## begin

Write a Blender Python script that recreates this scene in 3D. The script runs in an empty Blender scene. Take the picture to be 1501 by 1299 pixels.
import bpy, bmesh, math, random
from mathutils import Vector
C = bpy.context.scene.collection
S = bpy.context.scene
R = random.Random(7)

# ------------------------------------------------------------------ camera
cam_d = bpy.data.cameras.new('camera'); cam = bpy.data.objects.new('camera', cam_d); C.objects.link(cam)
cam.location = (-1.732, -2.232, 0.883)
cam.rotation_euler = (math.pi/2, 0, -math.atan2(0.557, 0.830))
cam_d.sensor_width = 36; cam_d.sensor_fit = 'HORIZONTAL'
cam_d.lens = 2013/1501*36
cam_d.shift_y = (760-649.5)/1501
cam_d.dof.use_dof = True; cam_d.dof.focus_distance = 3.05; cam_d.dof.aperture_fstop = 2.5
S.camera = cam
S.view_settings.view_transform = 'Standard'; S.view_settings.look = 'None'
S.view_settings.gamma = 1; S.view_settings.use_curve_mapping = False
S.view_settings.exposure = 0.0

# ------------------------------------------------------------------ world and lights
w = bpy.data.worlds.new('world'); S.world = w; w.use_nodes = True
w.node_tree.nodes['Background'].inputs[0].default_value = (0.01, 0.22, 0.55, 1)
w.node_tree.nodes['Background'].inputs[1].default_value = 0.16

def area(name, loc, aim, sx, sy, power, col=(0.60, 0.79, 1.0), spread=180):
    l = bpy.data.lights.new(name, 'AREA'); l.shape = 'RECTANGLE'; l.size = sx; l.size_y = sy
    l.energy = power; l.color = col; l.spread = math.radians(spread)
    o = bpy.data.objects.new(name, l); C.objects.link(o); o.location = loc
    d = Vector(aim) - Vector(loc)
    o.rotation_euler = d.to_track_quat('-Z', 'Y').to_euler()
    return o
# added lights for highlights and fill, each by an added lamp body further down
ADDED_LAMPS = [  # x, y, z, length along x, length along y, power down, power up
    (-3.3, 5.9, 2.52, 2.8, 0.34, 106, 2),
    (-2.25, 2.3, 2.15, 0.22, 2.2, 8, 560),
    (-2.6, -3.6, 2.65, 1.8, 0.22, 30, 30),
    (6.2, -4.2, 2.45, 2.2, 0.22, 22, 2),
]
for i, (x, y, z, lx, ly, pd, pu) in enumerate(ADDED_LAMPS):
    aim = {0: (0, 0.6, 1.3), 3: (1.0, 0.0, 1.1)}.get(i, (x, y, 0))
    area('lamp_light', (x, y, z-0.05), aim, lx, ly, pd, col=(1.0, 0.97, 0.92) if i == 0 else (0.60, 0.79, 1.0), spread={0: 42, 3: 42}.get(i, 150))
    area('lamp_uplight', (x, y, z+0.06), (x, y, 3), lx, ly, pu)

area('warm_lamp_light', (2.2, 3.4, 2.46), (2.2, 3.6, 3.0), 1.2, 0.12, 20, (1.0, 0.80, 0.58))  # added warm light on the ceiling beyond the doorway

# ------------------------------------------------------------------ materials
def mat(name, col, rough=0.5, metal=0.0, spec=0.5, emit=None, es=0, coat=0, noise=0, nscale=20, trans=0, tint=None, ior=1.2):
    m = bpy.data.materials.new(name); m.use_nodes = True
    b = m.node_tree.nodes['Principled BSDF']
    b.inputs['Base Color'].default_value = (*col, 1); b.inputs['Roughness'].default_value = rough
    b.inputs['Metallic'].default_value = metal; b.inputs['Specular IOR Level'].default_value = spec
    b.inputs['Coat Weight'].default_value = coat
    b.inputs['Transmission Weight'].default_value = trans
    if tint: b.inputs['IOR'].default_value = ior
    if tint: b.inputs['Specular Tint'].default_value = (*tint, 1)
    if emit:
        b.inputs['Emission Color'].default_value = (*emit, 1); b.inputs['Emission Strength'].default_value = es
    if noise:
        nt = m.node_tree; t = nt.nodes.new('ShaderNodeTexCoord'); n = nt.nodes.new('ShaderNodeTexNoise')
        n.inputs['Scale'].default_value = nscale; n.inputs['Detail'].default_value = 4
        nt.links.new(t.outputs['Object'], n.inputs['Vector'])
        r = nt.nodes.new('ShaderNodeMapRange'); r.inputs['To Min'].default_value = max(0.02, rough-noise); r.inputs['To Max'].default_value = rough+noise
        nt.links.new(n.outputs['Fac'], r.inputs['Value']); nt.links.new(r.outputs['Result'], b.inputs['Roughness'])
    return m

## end

Print the listing above from its first line through the line with "w.node_tree.nodes['Background'].inputs[1].default_value = 0.16", and stop there.

Write a Blender Python script that recreates this scene in 3D. The script runs in an empty Blender scene. Take the picture to be 1501 by 1299 pixels.
import bpy, bmesh, math, random
from mathutils import Vector
C = bpy.context.scene.collection
S = bpy.context.scene
R = random.Random(7)

# ------------------------------------------------------------------ camera
cam_d = bpy.data.cameras.new('camera'); cam = bpy.data.objects.new('camera', cam_d); C.objects.link(cam)
cam.location = (-1.732, -2.232, 0.883)
cam.rotation_euler = (math.pi/2, 0, -math.atan2(0.557, 0.830))
cam_d.sensor_width = 36; cam_d.sensor_fit = 'HORIZONTAL'
cam_d.lens = 2013/1501*36
cam_d.shift_y = (760-649.5)/1501
cam_d.dof.use_dof = True; cam_d.dof.focus_distance = 3.05; cam_d.dof.aperture_fstop = 2.5
S.camera = cam
S.view_settings.view_transform = 'Standard'; S.view_settings.look = 'None'
S.view_settings.gamma = 1; S.view_settings.use_curve_mapping = False
S.view_settings.exposure = 0.0

# ------------------------------------------------------------------ world and lights
w = bpy.data.worlds.new('world'); S.world = w; w.use_nodes = True
w.node_tree.nodes['Background'].inputs[0].default_value = (0.01, 0.22, 0.55, 1)
w.node_tree.nodes['Background'].inputs[1].default_value = 0.16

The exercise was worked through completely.